Mortgage Loan FraudMortgage Loan Fraud: An Update of Trends based Upon an Analysis of Suspicious Activity Reports, April 2008. Published by Financial Crimes Enforcement Network.

Introduction:

Following a large increase in depository institution Suspicious Activity Report (SAR) filings on mortgage loan fraud, the Financial Crimes Enforcement Network (FinCEN) issued a report in November 2006 describing trends and patterns shown in SARs reporting suspected mortgage loan fraud filed between April 1, 1996 and March 31, 2006.1 FinCEN has continued to monitor these reports.

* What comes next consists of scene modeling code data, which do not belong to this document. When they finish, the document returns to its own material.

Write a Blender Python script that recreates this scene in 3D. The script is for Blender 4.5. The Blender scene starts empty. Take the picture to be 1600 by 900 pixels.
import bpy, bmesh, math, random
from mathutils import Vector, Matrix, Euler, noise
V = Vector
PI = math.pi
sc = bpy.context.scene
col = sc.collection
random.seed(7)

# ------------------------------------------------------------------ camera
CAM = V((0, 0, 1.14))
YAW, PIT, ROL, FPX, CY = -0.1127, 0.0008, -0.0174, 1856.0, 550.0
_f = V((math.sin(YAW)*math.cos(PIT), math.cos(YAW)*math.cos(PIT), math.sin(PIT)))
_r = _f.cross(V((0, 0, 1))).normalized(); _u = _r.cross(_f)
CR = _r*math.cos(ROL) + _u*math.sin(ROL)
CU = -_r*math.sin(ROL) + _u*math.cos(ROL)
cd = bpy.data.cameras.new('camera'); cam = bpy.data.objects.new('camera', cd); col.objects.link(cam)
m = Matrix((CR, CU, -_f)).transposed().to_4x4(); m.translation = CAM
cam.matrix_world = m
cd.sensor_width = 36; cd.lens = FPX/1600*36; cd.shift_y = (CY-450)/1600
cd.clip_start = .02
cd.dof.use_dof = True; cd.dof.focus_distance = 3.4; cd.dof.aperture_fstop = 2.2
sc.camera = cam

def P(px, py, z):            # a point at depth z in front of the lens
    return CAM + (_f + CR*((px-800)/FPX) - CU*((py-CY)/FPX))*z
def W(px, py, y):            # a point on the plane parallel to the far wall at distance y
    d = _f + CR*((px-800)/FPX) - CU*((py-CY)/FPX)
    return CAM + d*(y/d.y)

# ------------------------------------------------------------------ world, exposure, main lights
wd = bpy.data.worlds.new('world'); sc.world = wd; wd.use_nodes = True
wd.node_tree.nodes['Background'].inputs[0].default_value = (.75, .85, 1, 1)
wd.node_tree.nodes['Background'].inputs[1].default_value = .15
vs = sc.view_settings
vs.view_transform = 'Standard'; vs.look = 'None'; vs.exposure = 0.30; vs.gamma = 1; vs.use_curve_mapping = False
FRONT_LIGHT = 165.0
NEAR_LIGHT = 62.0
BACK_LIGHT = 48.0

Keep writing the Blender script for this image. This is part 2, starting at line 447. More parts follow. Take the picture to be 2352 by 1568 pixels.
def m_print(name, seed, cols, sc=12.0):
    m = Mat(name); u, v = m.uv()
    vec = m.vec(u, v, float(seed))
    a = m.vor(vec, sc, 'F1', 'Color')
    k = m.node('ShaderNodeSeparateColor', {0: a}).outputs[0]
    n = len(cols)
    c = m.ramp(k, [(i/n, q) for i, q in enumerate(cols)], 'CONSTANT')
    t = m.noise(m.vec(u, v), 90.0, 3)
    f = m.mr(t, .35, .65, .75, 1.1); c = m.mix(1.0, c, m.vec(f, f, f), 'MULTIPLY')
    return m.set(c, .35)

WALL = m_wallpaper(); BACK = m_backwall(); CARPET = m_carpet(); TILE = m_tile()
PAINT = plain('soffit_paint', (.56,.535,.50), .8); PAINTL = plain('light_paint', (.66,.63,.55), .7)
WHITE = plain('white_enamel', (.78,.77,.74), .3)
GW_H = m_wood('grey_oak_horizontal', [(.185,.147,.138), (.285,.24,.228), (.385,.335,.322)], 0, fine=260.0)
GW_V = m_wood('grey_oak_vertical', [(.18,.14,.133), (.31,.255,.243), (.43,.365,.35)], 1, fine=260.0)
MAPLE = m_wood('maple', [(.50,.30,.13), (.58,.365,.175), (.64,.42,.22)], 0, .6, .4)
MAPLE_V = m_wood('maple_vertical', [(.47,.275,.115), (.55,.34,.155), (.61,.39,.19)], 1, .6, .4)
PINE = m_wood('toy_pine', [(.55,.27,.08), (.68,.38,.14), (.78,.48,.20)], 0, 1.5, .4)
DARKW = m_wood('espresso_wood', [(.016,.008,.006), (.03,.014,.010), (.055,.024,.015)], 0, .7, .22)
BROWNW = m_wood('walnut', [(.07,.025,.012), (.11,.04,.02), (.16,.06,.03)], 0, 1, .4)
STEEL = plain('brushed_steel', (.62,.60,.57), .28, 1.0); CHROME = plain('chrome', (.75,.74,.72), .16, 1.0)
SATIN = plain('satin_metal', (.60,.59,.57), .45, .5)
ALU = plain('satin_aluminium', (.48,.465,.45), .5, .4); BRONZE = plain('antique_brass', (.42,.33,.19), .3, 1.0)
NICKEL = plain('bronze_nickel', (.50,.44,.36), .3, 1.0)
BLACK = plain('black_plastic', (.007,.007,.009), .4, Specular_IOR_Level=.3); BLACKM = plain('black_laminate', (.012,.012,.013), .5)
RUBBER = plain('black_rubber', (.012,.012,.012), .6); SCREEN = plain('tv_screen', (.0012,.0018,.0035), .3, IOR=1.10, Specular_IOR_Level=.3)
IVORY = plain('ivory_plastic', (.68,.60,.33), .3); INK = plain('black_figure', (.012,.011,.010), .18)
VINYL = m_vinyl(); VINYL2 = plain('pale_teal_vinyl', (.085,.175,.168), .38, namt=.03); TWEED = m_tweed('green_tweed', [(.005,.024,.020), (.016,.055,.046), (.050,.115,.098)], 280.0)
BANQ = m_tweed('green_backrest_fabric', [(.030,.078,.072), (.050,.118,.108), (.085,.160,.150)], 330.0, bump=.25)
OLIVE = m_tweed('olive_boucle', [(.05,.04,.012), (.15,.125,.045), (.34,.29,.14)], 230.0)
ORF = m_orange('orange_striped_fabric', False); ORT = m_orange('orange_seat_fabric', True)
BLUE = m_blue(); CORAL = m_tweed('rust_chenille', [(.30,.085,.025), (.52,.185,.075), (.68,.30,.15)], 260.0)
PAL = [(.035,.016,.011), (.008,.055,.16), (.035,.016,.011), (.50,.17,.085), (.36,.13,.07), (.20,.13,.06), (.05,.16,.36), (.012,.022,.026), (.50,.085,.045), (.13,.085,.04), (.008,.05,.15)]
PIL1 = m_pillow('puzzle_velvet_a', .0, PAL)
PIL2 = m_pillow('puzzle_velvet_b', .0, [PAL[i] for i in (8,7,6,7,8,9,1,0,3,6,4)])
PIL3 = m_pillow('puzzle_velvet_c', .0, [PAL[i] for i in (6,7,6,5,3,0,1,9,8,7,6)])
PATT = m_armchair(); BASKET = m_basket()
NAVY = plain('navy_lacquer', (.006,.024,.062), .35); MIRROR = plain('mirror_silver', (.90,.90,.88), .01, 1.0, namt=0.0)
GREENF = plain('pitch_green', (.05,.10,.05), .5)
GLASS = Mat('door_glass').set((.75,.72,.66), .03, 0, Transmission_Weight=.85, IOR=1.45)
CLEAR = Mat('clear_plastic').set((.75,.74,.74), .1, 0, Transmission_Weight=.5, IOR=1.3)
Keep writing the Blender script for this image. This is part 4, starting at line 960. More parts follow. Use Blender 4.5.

This analysis updates the previous report by reviewing SARs filed between April 2006 and March 2007.

Executive Summary:

In calendar year 2006, financial institutions filed 37,313 SARs citing suspected mortgage loan fraud, a 44% increase from the preceding year, compared to a 7% overall increase of depository institution SAR filings. One reason for this increase may be that lenders are increasingly identifying suspected fraud prior to loan approval and reporting this activity. Suspected fraud was detected prior to loan disbursements in 31% of the mortgage loan fraud SARs filed between April 1, 2006 and March 31, 2007, compared to 21% during the preceding ten years.

Total SAR filings in 2006 on suspected mortgage loan fraud, when divided by the subject’s state address, showed the greatest increases in Illinois (75.80%), California (71.29%), Florida (53.04%), Michigan (51.50%), and Arizona (48.73%).

Mortgage brokers initiated the loans reported on 58% of the SARs sampled for this report. SAR reporting includes examples of brokers acting both as active participants in the reported fraudulent activity, and as intermediaries that did not verify information submitted on the loan application.

Reports of suspected identity fraud and identity theft4 associated with mortgage loan fraud continued to increase for the period reviewed. Reports of suspected identity theft in conjunction with mortgage loan fraud increased 95.62% over the previous study. Cases of suspected identity fraud were predominantly associated with fraud for housing.5 Victims of identity theft have had their properties encumbered with loans or property titles fraudulently transferred, effectively having their homes stolen.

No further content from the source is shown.